* **RECORDED DATA**:

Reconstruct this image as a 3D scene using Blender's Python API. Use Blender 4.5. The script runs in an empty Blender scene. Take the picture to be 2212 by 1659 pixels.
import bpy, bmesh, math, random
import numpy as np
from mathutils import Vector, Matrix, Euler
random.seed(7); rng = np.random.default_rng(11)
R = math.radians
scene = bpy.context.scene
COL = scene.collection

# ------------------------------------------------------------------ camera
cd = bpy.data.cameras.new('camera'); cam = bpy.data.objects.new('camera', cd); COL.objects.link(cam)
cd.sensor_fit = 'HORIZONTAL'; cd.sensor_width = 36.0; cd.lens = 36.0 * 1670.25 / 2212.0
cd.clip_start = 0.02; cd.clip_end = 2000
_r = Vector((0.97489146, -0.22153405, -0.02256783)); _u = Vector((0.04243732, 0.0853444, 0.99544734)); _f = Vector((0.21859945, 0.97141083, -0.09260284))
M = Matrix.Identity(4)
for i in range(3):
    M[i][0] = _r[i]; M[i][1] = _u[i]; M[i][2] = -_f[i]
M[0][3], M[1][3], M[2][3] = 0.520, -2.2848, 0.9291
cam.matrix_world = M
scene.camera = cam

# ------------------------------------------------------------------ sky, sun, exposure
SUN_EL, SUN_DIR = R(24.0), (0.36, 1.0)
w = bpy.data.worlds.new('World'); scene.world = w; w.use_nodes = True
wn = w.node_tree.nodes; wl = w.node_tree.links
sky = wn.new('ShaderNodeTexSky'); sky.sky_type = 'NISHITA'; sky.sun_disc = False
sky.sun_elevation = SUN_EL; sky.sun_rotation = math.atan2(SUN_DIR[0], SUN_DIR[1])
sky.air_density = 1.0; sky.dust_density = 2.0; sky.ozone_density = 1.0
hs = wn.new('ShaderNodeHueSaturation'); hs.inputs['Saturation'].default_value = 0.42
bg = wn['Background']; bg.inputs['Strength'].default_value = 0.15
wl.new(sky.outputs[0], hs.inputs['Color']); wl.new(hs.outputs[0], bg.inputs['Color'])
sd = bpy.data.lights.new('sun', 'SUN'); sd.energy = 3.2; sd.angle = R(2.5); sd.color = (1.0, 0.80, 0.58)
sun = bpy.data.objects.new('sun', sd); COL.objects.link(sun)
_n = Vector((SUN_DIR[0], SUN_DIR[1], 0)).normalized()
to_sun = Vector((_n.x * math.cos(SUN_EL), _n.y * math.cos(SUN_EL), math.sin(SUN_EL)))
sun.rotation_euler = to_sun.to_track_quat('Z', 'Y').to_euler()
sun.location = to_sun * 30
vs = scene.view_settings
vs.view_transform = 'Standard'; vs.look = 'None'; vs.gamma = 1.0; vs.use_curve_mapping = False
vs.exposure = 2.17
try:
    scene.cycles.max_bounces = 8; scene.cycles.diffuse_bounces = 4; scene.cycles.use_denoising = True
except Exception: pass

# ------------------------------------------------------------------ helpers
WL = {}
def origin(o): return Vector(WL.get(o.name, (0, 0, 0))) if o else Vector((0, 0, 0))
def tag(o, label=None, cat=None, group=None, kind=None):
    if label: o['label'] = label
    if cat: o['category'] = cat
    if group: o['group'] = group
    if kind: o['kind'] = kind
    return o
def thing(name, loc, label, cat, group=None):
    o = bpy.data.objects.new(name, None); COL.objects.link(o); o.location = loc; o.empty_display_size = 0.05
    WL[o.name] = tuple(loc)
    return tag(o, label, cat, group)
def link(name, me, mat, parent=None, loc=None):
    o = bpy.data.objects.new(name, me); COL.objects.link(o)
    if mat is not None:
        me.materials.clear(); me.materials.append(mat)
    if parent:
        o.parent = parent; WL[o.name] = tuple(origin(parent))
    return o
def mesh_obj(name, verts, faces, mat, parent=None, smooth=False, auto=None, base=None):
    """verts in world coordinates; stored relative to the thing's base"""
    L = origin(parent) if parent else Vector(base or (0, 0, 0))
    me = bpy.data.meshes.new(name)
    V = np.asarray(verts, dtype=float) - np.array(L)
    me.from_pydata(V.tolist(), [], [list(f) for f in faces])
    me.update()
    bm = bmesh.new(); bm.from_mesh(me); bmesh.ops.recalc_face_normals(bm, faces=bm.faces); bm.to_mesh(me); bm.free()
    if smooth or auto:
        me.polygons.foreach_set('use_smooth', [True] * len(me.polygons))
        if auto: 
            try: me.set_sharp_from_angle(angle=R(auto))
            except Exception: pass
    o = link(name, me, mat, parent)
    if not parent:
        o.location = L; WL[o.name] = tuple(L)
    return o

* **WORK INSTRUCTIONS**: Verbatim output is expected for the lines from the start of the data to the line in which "scene.camera = cam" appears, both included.

* **WRITTEN ANSWER**:
Reconstruct this image as a 3D scene using Blender's Python API. Use Blender 4.5. The script runs in an empty Blender scene. Take the picture to be 2212 by 1659 pixels.
import bpy, bmesh, math, random
import numpy as np
from mathutils import Vector, Matrix, Euler
random.seed(7); rng = np.random.default_rng(11)
R = math.radians
scene = bpy.context.scene
COL = scene.collection

# ------------------------------------------------------------------ camera
cd = bpy.data.cameras.new('camera'); cam = bpy.data.objects.new('camera', cd); COL.objects.link(cam)
cd.sensor_fit = 'HORIZONTAL'; cd.sensor_width = 36.0; cd.lens = 36.0 * 1670.25 / 2212.0
cd.clip_start = 0.02; cd.clip_end = 2000
_r = Vector((0.97489146, -0.22153405, -0.02256783)); _u = Vector((0.04243732, 0.0853444, 0.99544734)); _f = Vector((0.21859945, 0.97141083, -0.09260284))
M = Matrix.Identity(4)
for i in range(3):
    M[i][0] = _r[i]; M[i][1] = _u[i]; M[i][2] = -_f[i]
M[0][3], M[1][3], M[2][3] = 0.520, -2.2848, 0.9291
cam.matrix_world = M
scene.camera = cam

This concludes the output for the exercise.